Self-regulatory organizations (SROs) for the equities and options markets have been working with the SEC on their collective plans to strengthen the resilience, performance, disaster recovery capability and governance of the critical infrastructure of the U.S. capital markets, including the Securities Information Processors (UTP, CTA and OPRA).

The SROs have come to general agreement on recommendations and preliminary implementation timetables in response to the September 12, 2013 meeting between leaders of the equities and options exchanges, FINRA, DTCC and Options Clearing Corporation and SEC Chair Mary Jo White.

The recommendations address broad areas such as critical infrastructure, trading halts, trade breaks and kill switches.

“Platforms need to work with those who are connecting with them to address that,” Walsky said. “It’s not just about one entity testing its own systems. As computer systems connect to each other, there’s a broader responsibility to test with those you connect to. What NYSE did for the Twitter IPO was significant. They put out a press release saying they were going to keep their auction system open over the weekend to allow others to test. That was obviously a direct response to the Facebook IPO.”

NYSE has submitted a proposed rule change that would allow members to facilitate blocking of a member’s orders if certain thresholds were met. The tools are designed to act as a backstop for member organizations’ risk controls by providing them with the ability to take action to more effectively manage their risk levels with respect to orders at the exchange.

Most market participants support kill switches that permit market centers to terminate a firm’s trading activity if such activity was posing a threat to market integrity. But there are also concerns that firms would be reluctant to systemically cut themselves off from the market and therefore, any kill-switch-triggering threshold would be set by the firm at a conservative level.

In its filing, the NYSE said that its risk management tools seek to balance these conflicting viewpoints by providing risk monitoring services that grant discretion to the member organizations to define pre-set risk thresholds.

The risk management tools will provide member organizations with the ability to segment activity into risk groups and to monitor exposure in real time as trades execute.

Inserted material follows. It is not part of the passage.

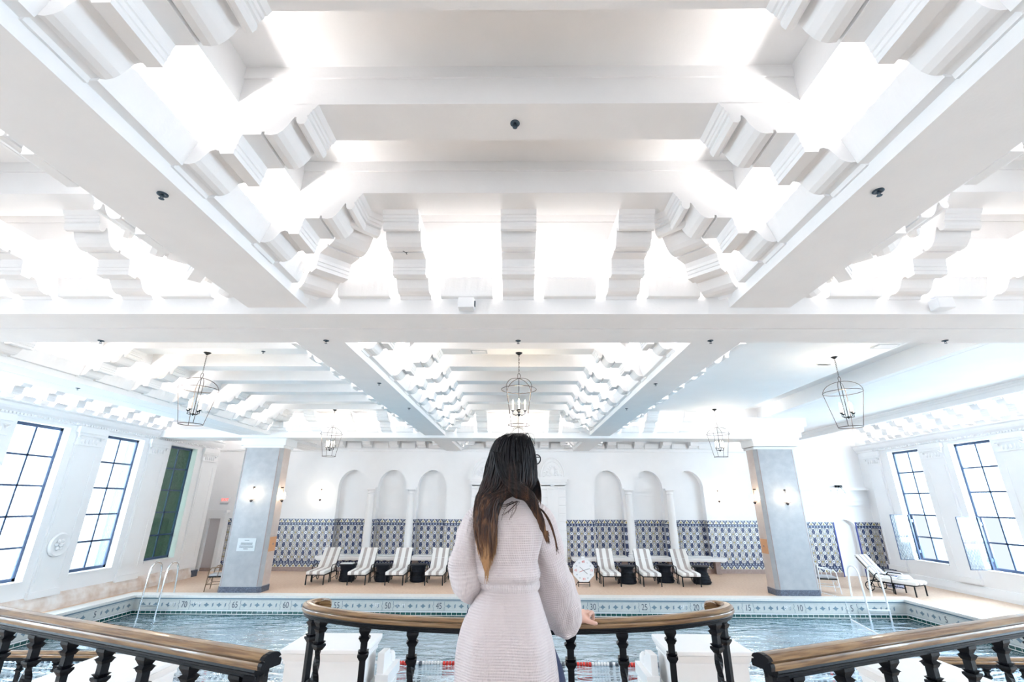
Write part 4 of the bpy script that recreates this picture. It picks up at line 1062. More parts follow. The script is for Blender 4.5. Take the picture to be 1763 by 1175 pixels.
def vent(x, y, z, lab, w=.3, d=.2, pale=False):
    e = empty('ceiling_vent', (x, y, z), lab, 'vent'); MB().box(-w, w, -d, d, -.012, 0).build('frame', 'greyvent', e)
    for k in range(5): MB().box(-w+.03, w-.03, -d+.03+k*(2*d-.06)/5, -d+.05+k*(2*d-.06)/5, -.02, -.010).build('slat', 'whitem' if pale else 'blackgrout', e)
vent(-4.52, 3.0, ZT-.0, 'black slotted vent in the ceiling at the far left edge', .16, .12)
vent(6.9, 8.20, 5.49, 'pale vent in the flat ceiling at the right, by the front cross beam', .2, .12, True)
vent(-.75, 8.54, 5.48, 'pale vent on a ceiling rib left of the middle lantern chain', .16, .10, True)
vent(6.5, 9.4, 5.49, 'small pale vent in the flat ceiling left of the right lantern', .14, .03, True)

# ================================================================== PLATFORM, PEDESTALS, RAILS
PZ = 1.34
pl = MB(); RC = [(-1.25, 3.0), (-1.1, 2.84), (-.75, 2.66), (-.38, 2.56), (0, 2.53), (.38, 2.56), (.75, 2.66), (1.1, 2.84), (1.25, 3.0)]
pl.prism([(-1.35, Y_BACK), (1.35, Y_BACK), (1.35, 3.05)] + [(x, y+.14) for x, y in RC[::-1]] + [(-1.35, 3.05)], lambda p, t: (p[0], p[1], t), PZ-.25, PZ)
for s in (-1, 1):
    pl.box(*sorted((s*1.35, s*6.0)), Y_BACK, 1.95, PZ-.25, PZ)
struct(pl.build('floor_platform', 'stair'))
# flights of steps descending sideways
for s in (-1, 1):
    st = MB()
    for k in range(7):
        z = PZ - .17*(k+1); st.box(*sorted((s*(1.35+.3*k), s*(1.35+.3*(k+1)))), 3.0, 4.6, 0, z)
    struct(st.build('trim_%d' % (10+s), 'stair'))
    # wall under platform edge
struct(MB().box(-6.0, 6.0, 1.9, 2.02, 0, PZ-.25).build('trim_12', 'wallp'))

def catmull(P, n=8):
    P = [Vector(p) for p in P]; out = []
    for i in range(len(P)-1):
        p0, p1, p2, p3 = P[max(i-1, 0)], P[i], P[i+1], P[min(i+2, len(P)-1)]
        for k in range(n):
            t = k/n; out.append(.5*((2*p1) + (p2-p0)*t + (2*p0-5*p1+4*p2-p3)*t*t + (3*p1-p0-3*p2+p3)*t**3))
    out.append(P[-1]); return out
RT = 2.165
WOODP = [(-.062, -.05), (-.066, -.03), (-.062, -.016), (-.046, -.014), (-.046, -.009), (-.060, -.004), (-.05, .010), (-.034, .018), (-.030, .013), (-.026, .019), (0, .024), (.026, .019), (.030, .013), (.034, .018), (.05, .010), (.060, -.004), (.046, -.009), (.046, -.014), (.062, -.016), (.066, -.03), (.062, -.05)]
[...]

Member organizations may also take certain actions in response to an unwanted buildup in risk levels, such as bulk blocking or bulk cancelling orders by risk group. Additionally, member organizations may define risk limits that may be adjusted intraday and elect to have the exchange take action based on these pre-set limits, such as sending alerts as exposure limits are approached and breached or automatically blocking orders upon a breach.